One was in a Crain's Chicago Business story about Aldi's broadening assortment and appeal. At the very end of the piece,Ken Diehl, CEO of the Strack & Van Til Food Market chain, is quoted as saying that indeed, Aldi is a tough competitor. And here's the comment that grabbed my attention:

“Aldi's low prices do seem to be resonating with certain customers.”

My feeling was that this vastly understated Aldi's appeal and focus ... and this could be a competitive mistake if he actually believes it.

One MNB user responded:

Amen, on the Aldi's story and their current marketing plan. They have found a perfect niche for now.

Aldi Stores are a much different and very much improved than in past years, in my opinion. There customer counts show it too.

From another reader:

First, your reporting about Ken Diehl’s comments made me think about Clayton Christensen’s “The Innovator’s Dilemma”.  For folks who may not be familiar with Strack & Van Til, they are the Winco of the Midwest – they were the disrupters years ago (and to a certain degree are today as they are not open on Sundays – or at least did not used to be – due to their religious beliefs) in the grocery space and, his comments reflect on what Aldi used to be (although to be fair, even in the late 1980’s Aldi still had BMW’s in their parking lots) in terms of just being a price operator.
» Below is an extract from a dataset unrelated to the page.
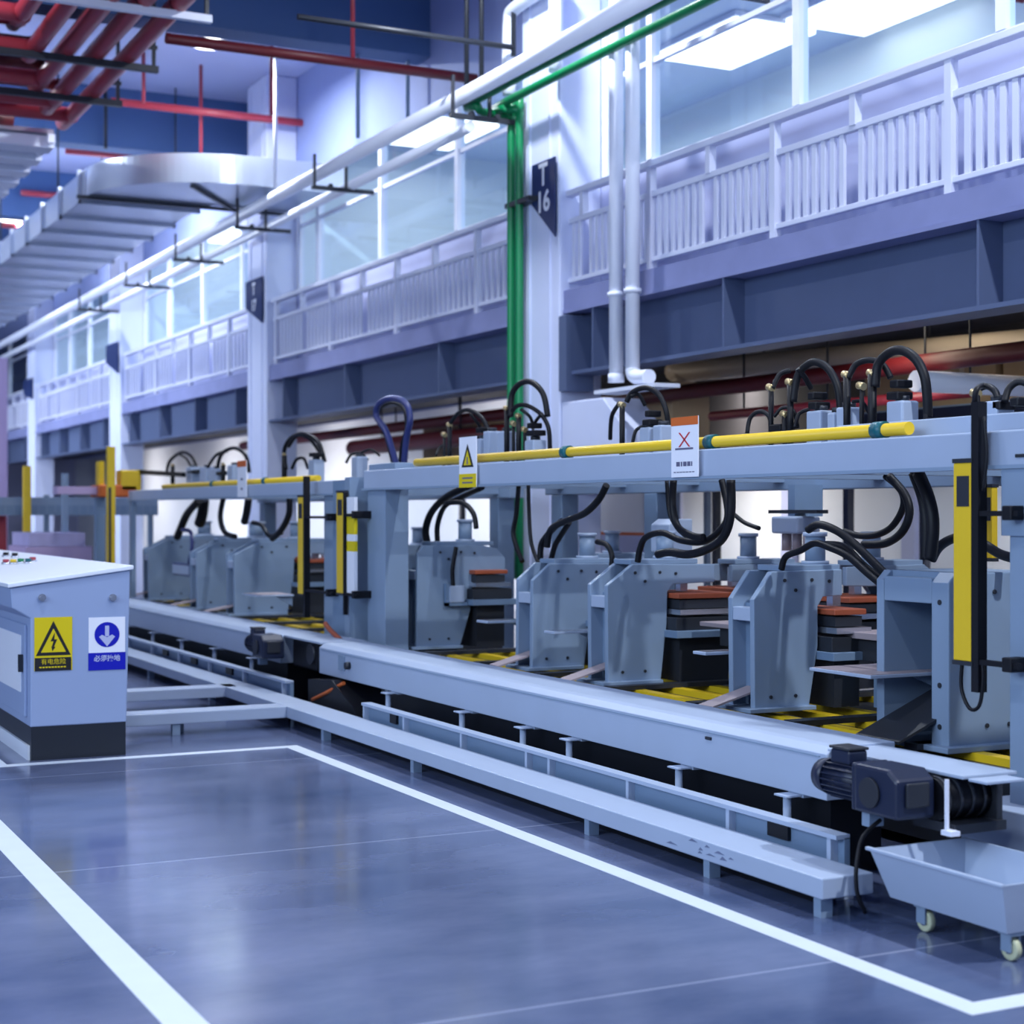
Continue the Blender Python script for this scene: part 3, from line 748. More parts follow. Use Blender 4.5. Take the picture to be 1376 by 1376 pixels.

If retailers today are still treating Aldi as “just a low price, limited assortment, own brand only” operator, they are going to lose – as Aldi has taken a page from Trader Joe’s playbook about innovating – but while TJ’s innovates to the mid- and higher end consumer, Aldi is innovating for the lower to mid consumer.  All consumers aspire to something more than what they can currently afford – and Aldi has tapped into that by creating products that exceed expectations – five years ago the expectations were more modest but today I can say with confidence that Aldi is focused on creating products (still private branded) that look more like things Safeway, HEB and even Wegman’s might create.
If Mr. Diehl does not yet see them this way – then indeed Strack is in for a bit of a fight as they are no longer the Innovator – and may want to sharpen their approach.

The other quote I opined about came from John Clougher, CEO for Haggen in the Pacific Northwest, who said that the grocer studied the prices at the Safeway and Albertsons stores it is converting and hopes not to "disrupt the apple cart.”

While I noted that he was just talking about pricing, I wrote:

For Haggen to succeed, I think, it will have to present a really, really good reason for people to give them a shot. And I'd worry, if I were them, that any governing philosophy that looks to keep the apple cart rolling - to do business as usual - simply won't be the kind of game-changing strategy they need it to be.

Prompting one MNB reader to write:

I think you should remember that Haggen is not entering its new markets from ground-zero.  Multitudes of Vons and Albertsons shoppers will suddenly be introduced to the chain when the name-on-the-door changes at their regular supermarket.  Job #1 is to assimilate as many of those customers as possible by "keeping the apple cart rolling" before they even think about wooing shoppers away from other chains.

A fair point. But I'll stick to my guns on this one - I'm in an apple cart-flipping mood these days, and I think that if Haggen is going to be anything more than a me, too option (and I think it needs to be, for this thing to work), it has to be something different, and communicate that every hour of every day.